The trip will be the first time the East Tennessee State University soon-to-be graduate student has been abroad. But it is a leg in his journey to the 2016 Olympic Games. He will actually be in Denmark for several days beginning July 24. It takes about 44 seconds or so to complete the track, which he will do several times on his custom built 20-inch BMX bike.
“When I was little, I think I was about 8 or 9, my mom took me to my first track,” Fryer, now 24, said of how he began cycling. “I kind of got hooked then.”
Fryer lived too far away from the track to go there each day, so he built his own jumps at his house.
He didn’t really bike much in high school. But after graduation he got a mountain bike and started racing cross country. He placed second in his first mountain bike race. In fact, the Cycling Club at ETSU is why he came here.
“My first week here I had 11 stitches in my shin,” he said. “The next weekend I broke my scapula (shoulder blade). And then I recovered that next year and came back and won collegiate and nationals that year.”

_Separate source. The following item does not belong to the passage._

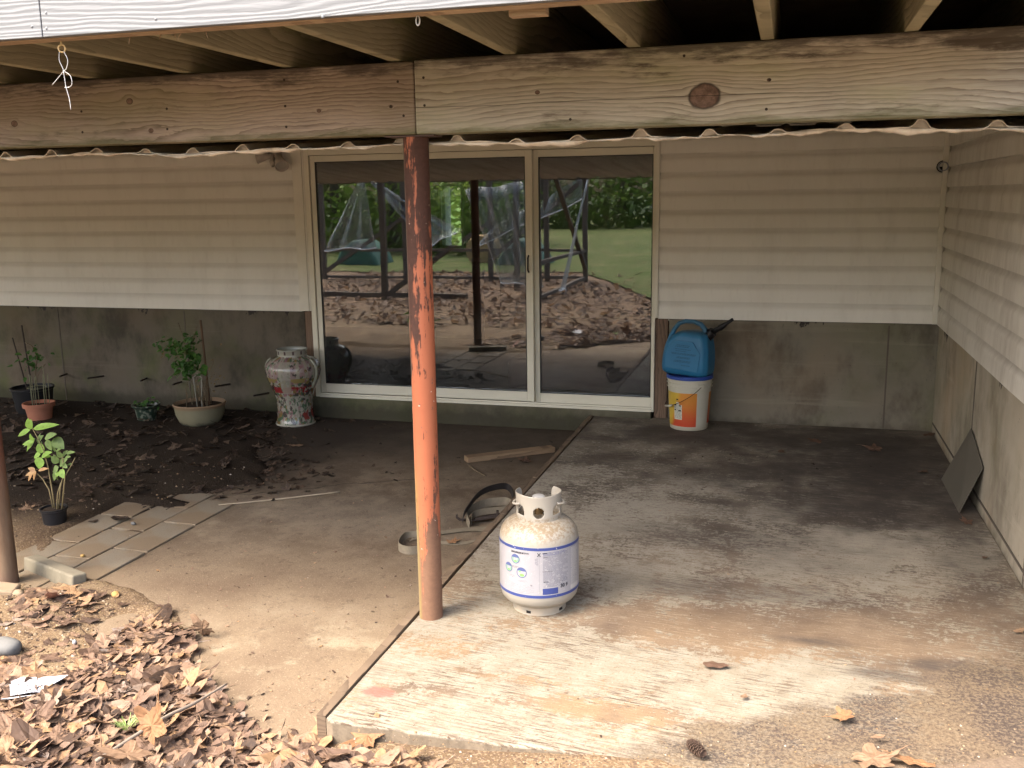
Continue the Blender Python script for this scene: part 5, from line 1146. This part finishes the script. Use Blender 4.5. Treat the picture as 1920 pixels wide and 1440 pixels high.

He has placed in the top four in collegiate cycling competitions each year and has been the top rider in the Southeastern Cycling Conference.
Fryer paid for a trip this past winter to race at the Olympic Training Center in San Diego for the United States Nationals. This race is required for the BMX World Championships.
He did not place in the top 16 in the U.S. Nationals but sent a nomination form asking to be on the team going to the World Championships. A few weeks ago, he got an word he would be on the team.
But he had to come up with the money for plane tickets, a passport, a hotel, food, cabs and other expenses, including the cost of rushing documents overnight to race organizers.
“I was really excited at first and then I got really scared,” he said of realizing he was going to Europe. “I realized that they gave me three days to get everything together before I had to have everything in and then the question of like paying for it came up. And it’s expensive, because there’s just so much cost that goes with it.”
For Fryer the cost is well worth it. After he began to perform well in races in 2007 he thought he would take it further and attempt a shot at the Olympics in 2016.
Then in the summer of 2009 he worked for Lance Armstrong’s coach and that cinched it for him; he would try for a spot in 2016.
“Racing is just something that I love to do and more than that I just like to ride,” Fryer said. “Everyone kind of has their purpose, and so this kind of gives me like my sense.”
The BMX World Championships are scheduled for late July, and one month later he will begin the master’s program in exercise science and sport performance at ETSU. Updates and more information about Fryer’s journey can be found on his blog at www.flyerfryer.blogspot.com.
Fryer graduated from ETSU in December and plans on beginning the master’s program in exercise and sport science this fall.